As it turns out, there is a deep history behind this particular road name, as You Bet was the name of a mining establishment which history books report offered a wealth of gold for those willing to work for it.
Photo: Elias Funez

If you’ve driven out Highway 174 (and on circuitous roads surrounding the area), you’ve seen signs for You Bet Road.

As it turns out, there is a deep history behind this particular road name, as You Bet was the name of a mining establishment which history books report offered a wealth of gold for those willing to work for it.

You Bet mining camp was first settled and named by Lazarus Beard, son of the man whose name was given to Beard’s town, Kentucky.



In about 1857, Beard built a saloon about 12-feet by 12-feet in size on the hill opposite the town of Waloupa, 300 yards east of the present town of You Bet (using the word “town” loosely).

The ground on which the saloon stood had been washed away. People went there from Waloupa to imbibe spirited beverages and Beard located his place as a town lot.



Having done so, he asked town dwellers and bar regulars for help in coming up with a name. He called upon two particular individuals, William King and James Toddkill, who were both from Waloupa, The pair frequented the old saloon and while coming up with the requested name enjoyed free whiskey for their services, courtesy of Beard.

They made a litany of suggestions which they thought would keep them employed for a bit longer; ones that they were sure would be met with disapproval, to prolong their steady service of free alcohol.

Beard was keen on the phrase “you bet,” and as what they thought was a joke, King and Toddkill suggested that as the name of the township. Never did they think that their idea would make it past Beard nor the town. They were wrong. Much to their surprise, the town adopted the name You Bet and their supply of free whiskey was cut off.
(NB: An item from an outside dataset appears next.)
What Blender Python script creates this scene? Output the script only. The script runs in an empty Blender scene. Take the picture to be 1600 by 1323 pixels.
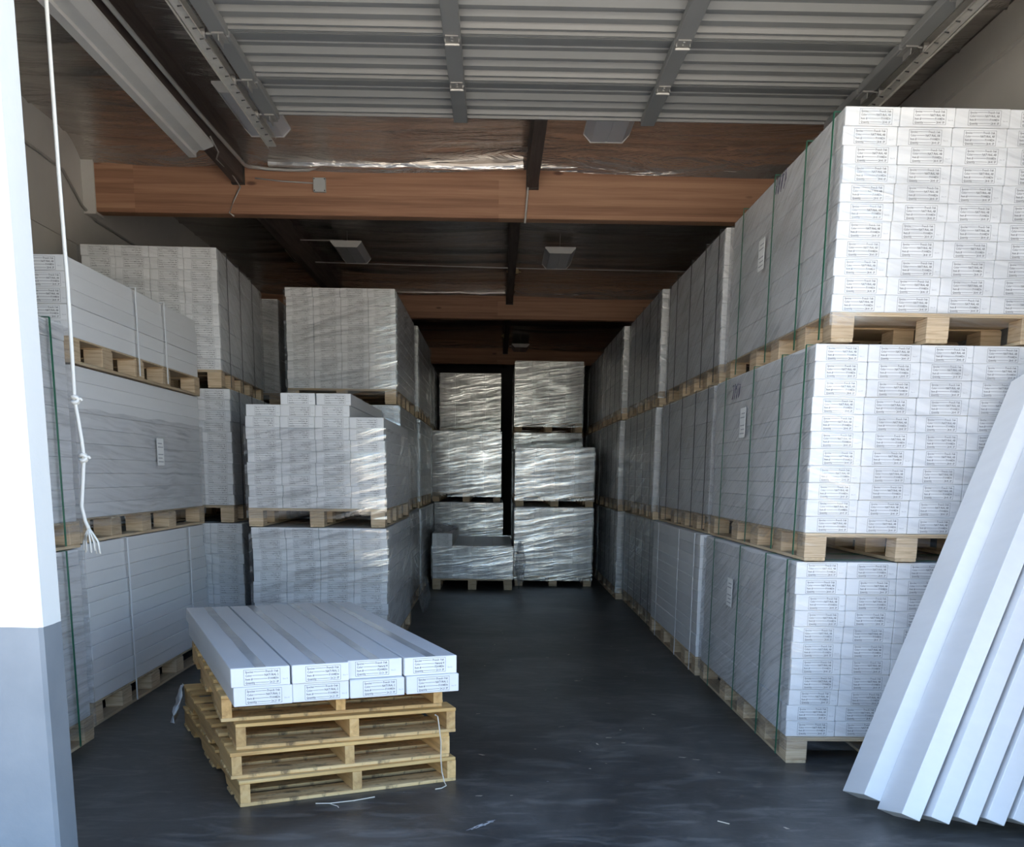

In 1869, the town was consumed with and all but destroyed by fire. It was partially rebuilt but again in 1873 was taken down by yet another fire. All that remains of You Bet (the town) are scars of buildings and foundations one would have to dig to find.

Historian Dave Comstock wrote that in present day, the former town of You Bet still occupies about 50 residences located within a radius. It was declared a California historical landmark in 1975.